-- BEGIN Information shown --
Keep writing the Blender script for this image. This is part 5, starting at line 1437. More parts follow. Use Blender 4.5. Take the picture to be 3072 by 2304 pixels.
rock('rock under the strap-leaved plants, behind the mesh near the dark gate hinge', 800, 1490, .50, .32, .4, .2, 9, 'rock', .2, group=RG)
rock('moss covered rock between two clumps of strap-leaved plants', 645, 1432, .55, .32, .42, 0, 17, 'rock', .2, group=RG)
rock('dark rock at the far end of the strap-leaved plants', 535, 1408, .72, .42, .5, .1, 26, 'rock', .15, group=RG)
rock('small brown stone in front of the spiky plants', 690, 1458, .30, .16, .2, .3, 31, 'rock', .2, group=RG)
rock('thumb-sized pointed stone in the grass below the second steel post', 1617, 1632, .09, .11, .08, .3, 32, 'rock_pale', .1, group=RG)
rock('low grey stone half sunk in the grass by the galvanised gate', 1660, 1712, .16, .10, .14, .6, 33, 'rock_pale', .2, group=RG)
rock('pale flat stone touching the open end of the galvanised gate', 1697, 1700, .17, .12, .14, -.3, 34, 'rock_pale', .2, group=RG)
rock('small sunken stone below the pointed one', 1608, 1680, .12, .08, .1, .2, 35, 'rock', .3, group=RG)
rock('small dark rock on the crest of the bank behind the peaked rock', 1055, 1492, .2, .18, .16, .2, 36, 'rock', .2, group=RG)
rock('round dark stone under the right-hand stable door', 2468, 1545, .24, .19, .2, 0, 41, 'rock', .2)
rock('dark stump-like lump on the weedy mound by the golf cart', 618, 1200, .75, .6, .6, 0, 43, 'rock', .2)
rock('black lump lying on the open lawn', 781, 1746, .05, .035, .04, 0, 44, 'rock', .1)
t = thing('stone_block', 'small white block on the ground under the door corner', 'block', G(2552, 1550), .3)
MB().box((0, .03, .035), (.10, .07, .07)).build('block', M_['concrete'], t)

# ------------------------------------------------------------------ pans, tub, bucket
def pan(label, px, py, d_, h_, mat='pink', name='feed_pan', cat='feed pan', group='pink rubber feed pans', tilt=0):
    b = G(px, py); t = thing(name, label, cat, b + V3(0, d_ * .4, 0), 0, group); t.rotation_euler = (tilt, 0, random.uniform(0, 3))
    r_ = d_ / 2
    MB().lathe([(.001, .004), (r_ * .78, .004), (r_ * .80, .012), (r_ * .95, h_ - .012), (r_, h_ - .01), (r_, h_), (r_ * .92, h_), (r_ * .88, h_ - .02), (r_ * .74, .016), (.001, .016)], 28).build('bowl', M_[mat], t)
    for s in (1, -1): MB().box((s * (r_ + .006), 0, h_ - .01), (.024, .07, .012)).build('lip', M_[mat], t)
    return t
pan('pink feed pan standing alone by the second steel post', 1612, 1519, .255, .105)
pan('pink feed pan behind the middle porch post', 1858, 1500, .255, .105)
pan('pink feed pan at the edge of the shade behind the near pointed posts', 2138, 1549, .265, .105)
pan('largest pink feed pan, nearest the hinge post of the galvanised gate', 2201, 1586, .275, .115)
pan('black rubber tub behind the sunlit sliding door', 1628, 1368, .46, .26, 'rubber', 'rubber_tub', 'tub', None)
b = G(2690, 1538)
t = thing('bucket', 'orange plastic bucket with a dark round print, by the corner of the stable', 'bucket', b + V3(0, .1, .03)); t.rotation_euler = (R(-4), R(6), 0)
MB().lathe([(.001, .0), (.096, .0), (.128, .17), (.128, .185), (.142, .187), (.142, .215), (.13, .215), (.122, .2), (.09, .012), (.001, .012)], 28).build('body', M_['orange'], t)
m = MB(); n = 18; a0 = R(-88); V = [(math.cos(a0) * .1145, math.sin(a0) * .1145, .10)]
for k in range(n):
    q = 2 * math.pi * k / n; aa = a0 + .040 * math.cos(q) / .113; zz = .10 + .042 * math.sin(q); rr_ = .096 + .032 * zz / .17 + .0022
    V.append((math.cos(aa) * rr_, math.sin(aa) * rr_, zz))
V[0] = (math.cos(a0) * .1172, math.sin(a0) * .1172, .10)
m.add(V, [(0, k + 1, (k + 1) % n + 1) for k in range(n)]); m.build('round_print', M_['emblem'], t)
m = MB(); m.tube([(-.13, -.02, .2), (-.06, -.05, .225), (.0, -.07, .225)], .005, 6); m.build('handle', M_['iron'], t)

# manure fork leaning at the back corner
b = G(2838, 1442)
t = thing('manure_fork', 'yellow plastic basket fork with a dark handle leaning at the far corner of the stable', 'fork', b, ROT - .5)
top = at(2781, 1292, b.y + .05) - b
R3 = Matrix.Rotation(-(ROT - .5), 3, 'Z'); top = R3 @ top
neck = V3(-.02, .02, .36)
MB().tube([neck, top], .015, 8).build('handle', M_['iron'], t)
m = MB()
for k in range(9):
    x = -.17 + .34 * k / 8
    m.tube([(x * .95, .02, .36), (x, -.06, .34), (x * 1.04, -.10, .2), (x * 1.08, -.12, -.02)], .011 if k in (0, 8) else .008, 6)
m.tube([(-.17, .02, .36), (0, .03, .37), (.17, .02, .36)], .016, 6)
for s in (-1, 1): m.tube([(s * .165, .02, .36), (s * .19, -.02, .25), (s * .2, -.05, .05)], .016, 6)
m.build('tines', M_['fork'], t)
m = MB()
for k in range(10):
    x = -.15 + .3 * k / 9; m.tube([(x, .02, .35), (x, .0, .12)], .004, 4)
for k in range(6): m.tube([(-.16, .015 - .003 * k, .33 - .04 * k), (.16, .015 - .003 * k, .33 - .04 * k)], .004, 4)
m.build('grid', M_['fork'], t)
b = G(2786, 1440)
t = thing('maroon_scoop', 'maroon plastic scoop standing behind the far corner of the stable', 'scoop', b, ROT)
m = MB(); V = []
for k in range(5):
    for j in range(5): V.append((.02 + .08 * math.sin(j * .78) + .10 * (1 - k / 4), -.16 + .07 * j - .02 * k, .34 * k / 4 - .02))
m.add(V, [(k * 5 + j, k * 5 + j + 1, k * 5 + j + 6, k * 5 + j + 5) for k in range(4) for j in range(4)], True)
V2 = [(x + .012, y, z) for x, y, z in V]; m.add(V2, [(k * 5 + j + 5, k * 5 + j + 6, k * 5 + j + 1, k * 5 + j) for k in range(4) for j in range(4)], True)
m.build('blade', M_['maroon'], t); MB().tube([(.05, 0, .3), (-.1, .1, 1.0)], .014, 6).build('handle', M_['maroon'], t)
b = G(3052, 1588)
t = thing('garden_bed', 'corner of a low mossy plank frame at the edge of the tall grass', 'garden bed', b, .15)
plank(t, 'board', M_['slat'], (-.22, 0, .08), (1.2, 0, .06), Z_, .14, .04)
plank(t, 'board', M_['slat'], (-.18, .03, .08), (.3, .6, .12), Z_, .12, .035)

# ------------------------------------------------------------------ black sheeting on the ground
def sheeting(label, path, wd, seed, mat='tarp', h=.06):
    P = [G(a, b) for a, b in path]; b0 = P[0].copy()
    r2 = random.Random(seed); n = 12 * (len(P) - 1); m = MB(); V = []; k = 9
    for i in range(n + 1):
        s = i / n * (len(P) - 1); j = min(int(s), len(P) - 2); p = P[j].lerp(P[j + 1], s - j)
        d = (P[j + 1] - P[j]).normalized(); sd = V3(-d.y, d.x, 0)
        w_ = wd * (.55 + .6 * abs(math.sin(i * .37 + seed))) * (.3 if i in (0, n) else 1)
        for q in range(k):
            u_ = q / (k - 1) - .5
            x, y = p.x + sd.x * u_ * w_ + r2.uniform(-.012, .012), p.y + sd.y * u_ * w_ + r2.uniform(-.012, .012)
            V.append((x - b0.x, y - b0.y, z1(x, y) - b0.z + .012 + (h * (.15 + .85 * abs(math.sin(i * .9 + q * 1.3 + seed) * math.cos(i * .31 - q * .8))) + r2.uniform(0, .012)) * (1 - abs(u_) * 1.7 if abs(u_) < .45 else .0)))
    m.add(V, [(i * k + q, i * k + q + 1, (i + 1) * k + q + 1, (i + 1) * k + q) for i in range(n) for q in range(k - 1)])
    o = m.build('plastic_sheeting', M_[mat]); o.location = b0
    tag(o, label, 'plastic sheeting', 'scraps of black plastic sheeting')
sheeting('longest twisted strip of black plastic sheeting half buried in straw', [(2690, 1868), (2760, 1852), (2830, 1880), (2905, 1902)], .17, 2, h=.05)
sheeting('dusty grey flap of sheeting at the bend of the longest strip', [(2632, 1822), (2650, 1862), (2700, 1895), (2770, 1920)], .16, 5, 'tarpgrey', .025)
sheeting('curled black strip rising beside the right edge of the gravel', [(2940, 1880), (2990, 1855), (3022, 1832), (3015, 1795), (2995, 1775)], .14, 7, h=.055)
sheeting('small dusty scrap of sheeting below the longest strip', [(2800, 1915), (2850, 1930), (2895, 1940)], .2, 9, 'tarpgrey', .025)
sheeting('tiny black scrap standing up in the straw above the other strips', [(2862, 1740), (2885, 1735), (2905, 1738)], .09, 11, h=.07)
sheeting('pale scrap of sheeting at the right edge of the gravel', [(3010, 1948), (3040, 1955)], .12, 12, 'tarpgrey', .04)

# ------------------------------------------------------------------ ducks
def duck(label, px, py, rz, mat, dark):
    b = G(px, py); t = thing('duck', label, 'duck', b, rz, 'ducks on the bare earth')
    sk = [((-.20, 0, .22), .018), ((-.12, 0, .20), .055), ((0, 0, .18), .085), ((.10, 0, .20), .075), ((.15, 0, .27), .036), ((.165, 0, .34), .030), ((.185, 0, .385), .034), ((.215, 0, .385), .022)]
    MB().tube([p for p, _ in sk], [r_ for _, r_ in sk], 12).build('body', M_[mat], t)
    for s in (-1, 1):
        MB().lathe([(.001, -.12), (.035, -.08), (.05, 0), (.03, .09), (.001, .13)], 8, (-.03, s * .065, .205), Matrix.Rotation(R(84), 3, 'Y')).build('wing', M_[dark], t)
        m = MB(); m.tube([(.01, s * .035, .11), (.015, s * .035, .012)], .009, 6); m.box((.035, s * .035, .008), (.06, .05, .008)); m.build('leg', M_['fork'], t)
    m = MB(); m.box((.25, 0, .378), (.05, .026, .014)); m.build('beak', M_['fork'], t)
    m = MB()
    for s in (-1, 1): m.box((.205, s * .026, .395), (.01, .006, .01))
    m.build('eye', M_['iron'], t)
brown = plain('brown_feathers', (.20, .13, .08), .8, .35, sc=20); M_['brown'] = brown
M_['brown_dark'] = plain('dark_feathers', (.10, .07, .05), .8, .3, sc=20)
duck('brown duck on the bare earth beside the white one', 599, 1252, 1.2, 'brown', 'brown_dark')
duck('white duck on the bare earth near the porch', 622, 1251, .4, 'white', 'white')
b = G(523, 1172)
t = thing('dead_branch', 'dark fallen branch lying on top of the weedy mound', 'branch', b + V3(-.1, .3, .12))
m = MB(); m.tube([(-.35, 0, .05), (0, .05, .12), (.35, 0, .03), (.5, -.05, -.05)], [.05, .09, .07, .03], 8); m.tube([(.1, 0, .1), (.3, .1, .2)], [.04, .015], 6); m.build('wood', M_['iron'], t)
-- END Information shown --
**Requirements:**
Write out, exactly and with nothing else, the lines of the listing above from its first line through the line with "(.10, .07, .07)).build('block', M_['concrete'], t)".

**Response to the task:**
Keep writing the Blender script for this image. This is part 5, starting at line 1437. More parts follow. Use Blender 4.5. Take the picture to be 3072 by 2304 pixels.
rock('rock under the strap-leaved plants, behind the mesh near the dark gate hinge', 800, 1490, .50, .32, .4, .2, 9, 'rock', .2, group=RG)
rock('moss covered rock between two clumps of strap-leaved plants', 645, 1432, .55, .32, .42, 0, 17, 'rock', .2, group=RG)
rock('dark rock at the far end of the strap-leaved plants', 535, 1408, .72, .42, .5, .1, 26, 'rock', .15, group=RG)
rock('small brown stone in front of the spiky plants', 690, 1458, .30, .16, .2, .3, 31, 'rock', .2, group=RG)
rock('thumb-sized pointed stone in the grass below the second steel post', 1617, 1632, .09, .11, .08, .3, 32, 'rock_pale', .1, group=RG)
rock('low grey stone half sunk in the grass by the galvanised gate', 1660, 1712, .16, .10, .14, .6, 33, 'rock_pale', .2, group=RG)
rock('pale flat stone touching the open end of the galvanised gate', 1697, 1700, .17, .12, .14, -.3, 34, 'rock_pale', .2, group=RG)
rock('small sunken stone below the pointed one', 1608, 1680, .12, .08, .1, .2, 35, 'rock', .3, group=RG)
rock('small dark rock on the crest of the bank behind the peaked rock', 1055, 1492, .2, .18, .16, .2, 36, 'rock', .2, group=RG)
rock('round dark stone under the right-hand stable door', 2468, 1545, .24, .19, .2, 0, 41, 'rock', .2)
rock('dark stump-like lump on the weedy mound by the golf cart', 618, 1200, .75, .6, .6, 0, 43, 'rock', .2)
rock('black lump lying on the open lawn', 781, 1746, .05, .035, .04, 0, 44, 'rock', .1)
t = thing('stone_block', 'small white block on the ground under the door corner', 'block', G(2552, 1550), .3)
MB().box((0, .03, .035), (.10, .07, .07)).build('block', M_['concrete'], t)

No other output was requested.